Champagne market slows in 2016

Champagne shipments in 2016 were down 2.1% at 306,036,369 bottles, a little over 6.5m bottles below the level reached in 2015, according to the statistics released by the CIVC. This is just above the 304,994,000 bottles shipped in 2013, the poorest recent year, although immediately after the financial market meltdown only 293,331,000 bottles were shipped in 2009.

The French market declined further, accounting for nearly 4m bottles of the worldwide fall and dropping to just under 158m bottles. The French domestic market has fallen fairly steadily since the recent high point in 2010 of just over 185m bottles, although in the previous year the decline was only slight – under 500,000 bottles.

Exports to the rest of Europe were down 3.5% from 80,156,622 to 77,311,391 bottles. They peaked at 91.4m bottles in 2007 and have hovered between 74.7m and 82.3m over the past seven years. What growth there has been has continued to come from countries outside Europe, but even here the volume growth was tiny, just 0.3% equivalent to 220,000 bottles.
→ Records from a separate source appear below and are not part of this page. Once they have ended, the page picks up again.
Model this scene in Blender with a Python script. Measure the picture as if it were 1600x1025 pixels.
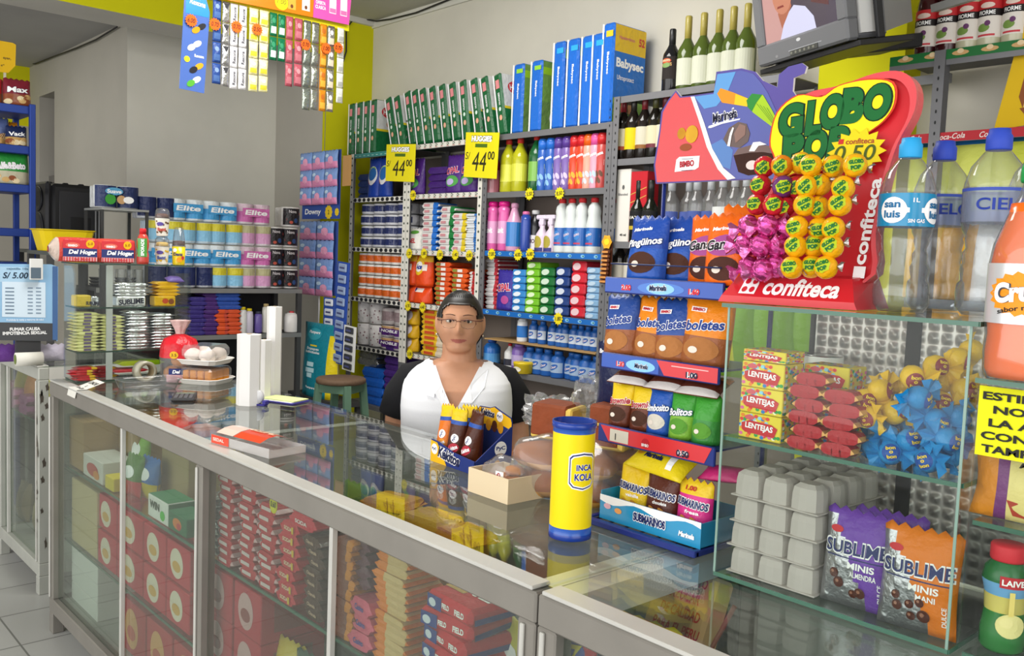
import bpy, bmesh, math, random
from mathutils import Vector, Matrix
for o in list(bpy.data.objects): bpy.data.objects.remove(o, do_unlink=True)
S = bpy.context.scene; COL = S.collection
PI = math.pi; rnd = random.Random(7)
# ------------------------------------------------------------------ camera
FPX = 1405.85; HC = 1.60
yaw, pitch, roll = map(math.radians, (47.706, 4.3998, 2.238))
fw = Vector((-math.sin(yaw)*math.cos(pitch), math.cos(yaw)*math.cos(pitch), -math.sin(pitch)))
rt = Vector((math.cos(yaw), math.sin(yaw), 0)); up = rt.cross(fw)
rt, up = math.cos(roll)*rt+math.sin(roll)*up, -math.sin(roll)*rt+math.cos(roll)*up
cd = bpy.data.cameras.new('camera'); cam = bpy.data.objects.new('camera', cd); COL.objects.link(cam)
mw = Matrix((rt, up, -fw)).transposed().to_4x4(); mw.translation = (0, 0, HC); cam.matrix_world = mw
cd.sensor_width = 36; cd.lens = 36*FPX/1600; cd.clip_start = .02; cd.clip_end = 60
S.camera = cam
S.view_settings.view_transform = 'Standard'; S.view_settings.look = 'None'
S.view_settings.gamma = 1; S.view_settings.use_curve_mapping = False; S.view_settings.exposure = 0.58
# ------------------------------------------------------------------ light
W = bpy.data.worlds.new('sky'); S.world = W; W.use_nodes = True
bg = W.node_tree.nodes['Background']; bg.inputs[0].default_value = (1, .99, .975, 1); bg.inputs[1].default_value = .78
def area(name, loc, target, sx, sy, power, col=(1, 1, 1)):
    l = bpy.data.lights.new(name, 'AREA'); l.shape = 'RECTANGLE'; l.size = sx; l.size_y = sy; l.energy = power; l.color = col
    o = bpy.data.objects.new(name, l); COL.objects.link(o); o.location = loc
    o.rotation_euler = (Vector(target)-Vector(loc)).to_track_quat('-Z', 'Y').to_euler(); return o
area('shopfront_daylight', (-2.4, -2.6, 2.0), (-3.0, 3, 1.3), 8.0, 2.8, 105, (1, .99, .97))
area('far_room_fill_light', (-7.3, .9, 3.05), (-7.2, 1.2, 0), .9, .9, 6, (1, .99, .97))  # unseen fill, added to keep the far room lit
area('ceiling_fill_light', (-3.0, 1.9, 3.25), (-3.2, 2.1, 0), 1.4, 1.0, 42, (1, .98, .94))  # unseen fill under the ceiling, added to brighten the back of the shop
area('side_fill_light', (1.6, .6, 2.0), (-2, 1.8, 1.2), 2.0, 2.0, 14, (1, .99, .97))  # unseen fill from the open right side, no door stands there

def P(ax, val, px, py):                                   # the point of the plane axis=val under a pixel
    d = fw+rt*((px-800)/FPX)-up*((py-512.5)/FPX); o = Vector((0, 0, HC)); return o+d*((val-o[ax])/d[ax])
def PX(v, x, y): return P(0, v, x, y)
def PY(v, x, y): return P(1, v, x, y)
def PZ(v, x, y): return P(2, v, x, y)
# ------------------------------------------------------------------ materials
def lin(h):
    h = h.lstrip('#'); c = [int(h[i:i+2], 16)/255 for i in (0, 2, 4)]
    return tuple((x/12.92 if x <= .04045 else ((x+.055)/1.055)**2.4) for x in c)+(1,)
_M = {}
def mat(hexc, kind='plain', rough=None):
    k = (hexc, kind, rough)
    if k in _M: return _M[k]
    m = bpy.data.materials.new(kind+'_'+hexc.strip('#')); _M[k] = m; m.use_nodes = True
    nt = m.node_tree; N = nt.nodes; L = nt.links; b = N['Principled BSDF']; c = lin(hexc)
    b.inputs['Base Color'].default_value = c; b.inputs['Specular IOR Level'].default_value = .5 if kind in ('gloss', 'chrome', 'foil') else .28
    r = {'plain': .5, 'bag': .3, 'film': .22, 'paper': .8, 'metal': .4, 'cloth': .9, 'gloss': .18, 'skin': .45, 'chrome': .2, 'food': .65, 'wall': .85, 'foil': .25}.get(kind, .5)
    b.inputs['Roughness'].default_value = rough if rough is not None else r
    def noise(scale, detail=3):
        t = N.new('ShaderNodeTexCoord'); n = N.new('ShaderNodeTexNoise'); n.inputs['Scale'].default_value = scale; n.inputs['Detail'].default_value = detail
        L.new(t.outputs['Object'], n.inputs['Vector']); return n
    def bump(n, s, d=.01):
        u = N.new('ShaderNodeBump'); u.inputs['Strength'].default_value = s; u.inputs['Distance'].default_value = d
        L.new(n.outputs['Fac'], u.inputs['Height']); L.new(u.outputs[0], b.inputs['Normal'])
    def vary(n, lo, hi):
        mx = N.new('ShaderNodeMix'); mx.data_type = 'RGBA'; mx.inputs['A'].default_value = tuple(v*lo for v in c[:3])+(1,); mx.inputs['B'].default_value = tuple(min(1, v*hi) for v in c[:3])+(1,)
        L.new(n.outputs['Fac'], mx.inputs['Factor']); L.new(mx.outputs['Result'], b.inputs['Base Color'])
    if kind in ('bag', 'film', 'foil'):
        bump(noise(28, 4), .55 if kind == 'bag' else .9, .012)
        if kind == 'foil': b.inputs['Metallic'].default_value = .85
    elif kind == 'metal': b.inputs['Metallic'].default_value = .35; vary(noise(9), .85, 1.1)
    elif kind == 'chrome': b.inputs['Metallic'].default_value = 1
    elif kind == 'food': n = noise(35, 5); vary(n, .75, 1.2); bump(n, .4, .01)
    elif kind == 'cloth': bump(noise(300, 2), .2, .002)
    elif kind == 'skin': b.inputs['Subsurface Weight'].default_value = .08; b.inputs['Subsurface Radius'].default_value = (.01, .004, .002); n = noise(60, 3); vary(n, .93, 1.06)
    elif kind == 'paper': vary(noise(14), .95, 1.03)
    elif kind == 'wall': n = noise(2.2, 6); vary(n, .84, 1.1); bump(n, .25, .02)
    elif kind == 'card': vary(noise(6), .92, 1.05); b.inputs['Roughness'].default_value = .75
    return m
def glass_mat(name, tint, refl=1.0, edge=.0, rough=.0, haze=0, hazecol='#ffffff', base=.04):
    m = bpy.data.materials.new(name); m.use_nodes = True; nt = m.node_tree; N = nt.nodes; L = nt.links; N.remove(N['Principled BSDF'])
    tr = N.new('ShaderNodeBsdfTransparent'); tr.inputs[0].default_value = lin(tint)
    gl = N.new('ShaderNodeBsdfGlossy'); gl.inputs['Roughness'].default_value = rough; gl.inputs['Color'].default_value = (refl, refl, refl, 1)
    lf = N.new('ShaderNodeLayerWeight'); lf.inputs[0].default_value = .5          # Schlick reflectance, same from both sides of the pane
    pw = N.new('ShaderNodeMath'); pw.operation = 'POWER'; pw.inputs[1].default_value = 5; L.new(lf.outputs['Facing'], pw.inputs[0])
    fr = N.new('ShaderNodeMath'); fr.operation = 'MULTIPLY_ADD'; fr.inputs[1].default_value = .93; fr.inputs[2].default_value = base; L.new(pw.outputs[0], fr.inputs[0])
    src = tr
    if haze:
        df = N.new('ShaderNodeBsdfDiffuse'); df.inputs[0].default_value = lin(hazecol); hm = N.new('ShaderNodeMixShader'); hm.inputs[0].default_value = haze
        L.new(tr.outputs[0], hm.inputs[1]); L.new(df.outputs[0], hm.inputs[2]); src = hm
    if edge:
        lw = N.new('ShaderNodeLayerWeight'); lw.inputs[0].default_value = edge
        t2 = N.new('ShaderNodeMix'); t2.data_type = 'RGBA'; t2.inputs['A'].default_value = lin(tint); c = lin(tint); t2.inputs['B'].default_value = tuple(v*.28 for v in c[:3])+(1,)
        L.new(lw.outputs['Facing'], t2.inputs['Factor']); L.new(t2.outputs['Result'], tr.inputs[0])
    mx = N.new('ShaderNodeMixShader'); L.new(fr.outputs[0], mx.inputs[0]); L.new(src.outputs[0], mx.inputs[1]); L.new(gl.outputs[0], mx.inputs[2])
    L.new(mx.outputs[0], N['Material Output'].inputs[0]); return m
GLASS = glass_mat('clear_glass', '#f6f9f7', 1.0, haze=.002, base=.012)
GLASSF = glass_mat('dusty_glass', '#eaf0ec', .9, haze=.05, hazecol='#b8bab4', base=.03)
GEDGE = mat('#3f6a58', 'gloss')
PET = glass_mat('clear_plastic', '#f8fafc', 1.0, .22, .03, haze=.06)
PETW = glass_mat('cloudy_plastic', '#f4f4f4', 1.0, .2, .08, haze=.4, hazecol='#e6e3e0')
FILM = glass_mat('clear_film', '#fbfbfb', 1.0, .15, .12, haze=.10)
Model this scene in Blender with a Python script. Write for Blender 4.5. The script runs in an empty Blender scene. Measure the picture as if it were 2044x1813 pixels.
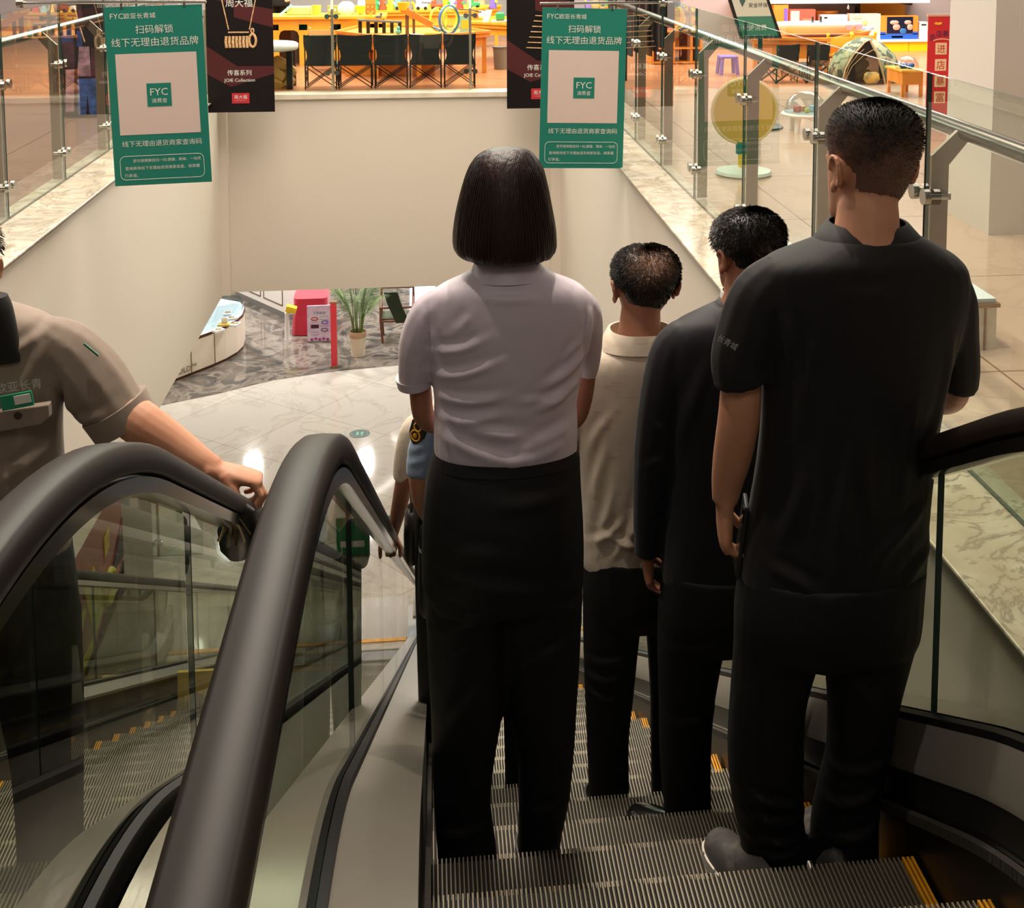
import bpy, bmesh, math, random
import numpy as np
from mathutils import Vector, Matrix, noise
random.seed(7)
SC = bpy.context.scene
COL = SC.collection

# ------------------------------------------------------------------ camera
IW, IH = 2044, 1813
F, PPX, PPY = 2425.0, 1110.0, 105.0          # focal length in pixels, optical axis
VPX, VPY = 850.0, -133.0                     # where the escalator direction (+Y) vanishes
CAM = Vector((0, 0, 1.6))
_y = Vector(((VPX-PPX)/F, (VPY-PPY)/F, 1)).normalized()
_u = Vector((0, -_y.z, _y.y)).normalized()
_x = _y.cross(_u)
MW = Matrix((_x, _y, _u)).transposed()       # world -> (right, down, forward)
camd = bpy.data.cameras.new('camera')
camd.sensor_fit = 'HORIZONTAL'; camd.sensor_width = 36.0
camd.lens = F/IW*36.0
camd.shift_x = -(PPX-IW/2)/IW
camd.shift_y = (PPY-IH/2)/IW
camd.clip_start = 0.02; camd.clip_end = 200
cam = bpy.data.objects.new('camera', camd); COL.objects.link(cam)
r_, d_, f_ = MW[0], MW[1], MW[2]
cam.matrix_world = Matrix(((r_[0], -d_[0], -f_[0], CAM.x), (r_[1], -d_[1], -f_[1], CAM.y), (r_[2], -d_[2], -f_[2], CAM.z), (0, 0, 0, 1)))
SC.camera = cam

def at(px, py, X=None, Y=None, Z=None):
    """the point of a world plane (X=, Y= or Z=) seen at a place of the photograph"""
    d = MW.transposed() @ Vector(((px-PPX)/F, (py-PPY)/F, 1))
    if Y is not None: t = (Y-CAM.y)/d.y
    elif Z is not None: t = (Z-CAM.z)/d.z
    else: t = (X-CAM.x)/d.x
    return CAM + d*t
def px_of(p):
    q = MW @ (Vector(p)-CAM); return PPX+F*q.x/q.z, PPY+F*q.y/q.z
def mpp(Y): return Y/F*0.99                   # metres per pixel at depth Y

# ------------------------------------------------------------------ light and exposure
SC.view_settings.view_transform = 'Standard'
SC.view_settings.look = 'None'
SC.view_settings.gamma = 1.0
SC.view_settings.use_curve_mapping = False
SC.view_settings.exposure = 0.42
SC.cycles.max_bounces = 8
SC.cycles.transparent_max_bounces = 32
SC.cycles.caustics_reflective = False
SC.cycles.caustics_refractive = False
world = bpy.data.worlds.new('world'); SC.world = world
world.use_nodes = True
world.node_tree.nodes['Background'].inputs[0].default_value = (1.0, 0.86, 0.72, 1)
world.node_tree.nodes['Background'].inputs[1].default_value = 0.12

def area(name, loc, size, power, color=(1, .86, .7), aim=(0, 0, -1), sy=None, spread=math.pi):
    l = bpy.data.lights.new(name, 'AREA'); l.shape = 'RECTANGLE'
    l.size = size; l.size_y = sy or size; l.energy = power; l.color = color; l.spread = spread
    o = bpy.data.objects.new(name, l); COL.objects.link(o); o.location = loc
    o.rotation_euler = Vector(aim).to_track_quat('-Z', 'Y').to_euler()
    return o
def spot(name, loc, aim, power, color=(1, .84, .66), ang=50, blend=.5, rad=.06):
    l = bpy.data.lights.new(name, 'SPOT'); l.energy = power; l.color = color
    l.spot_size = math.radians(ang); l.spot_blend = blend; l.shadow_soft_size = rad
    o = bpy.data.objects.new(name, l); COL.objects.link(o); o.location = loc
    o.rotation_euler = (Vector(aim)-Vector(loc)).to_track_quat('-Z', 'Y').to_euler()
    return o
WARM = (1, .87, .73)
area('ceiling_lamp_atrium', (-.4, 8.0, 5.2), 3.0, 560, WARM, sy=9)
area('ceiling_lamp_landing', (.2, -1.6, 4.6), 2.2, 22, WARM, sy=1.2, aim=(0, .3, -1))
spot('downlight_queue', (.55, 3.7, 5.0), (.5, 3.1, 0), 300, WARM, ang=60)
spot('downlight_stairs', (-.9, 2.6, 5.0), (-.6, 3.0, 0), 160, WARM, ang=50)
area('ceiling_lamp_shop', (-.5, 15.5, 3.0), 6.5, 700, (1, .93, .82), sy=4)
area('ceiling_lamp_shop', (5.5, 13.8, 3.0), 4.0, 420, (1, .93, .84), sy=5)
area('ceiling_lamp_walk', (3.6, 6.0, 3.2), 1.4, 62, WARM, sy=5)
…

As before the USA, Japan and Australia, respectively export markets two, three and six in terms of volume (though the USA became the most valuable export market in value terms ahead of the UK in 2015) are the most important players in this sector. The gap between European exports and those to countries outside Europe continues to close, as the former falls and the latter grows, and is now under 7m bottles. And at the same time, the difference between French domestic sales and all exports in shrinking, last year falling to just under 10m bottles.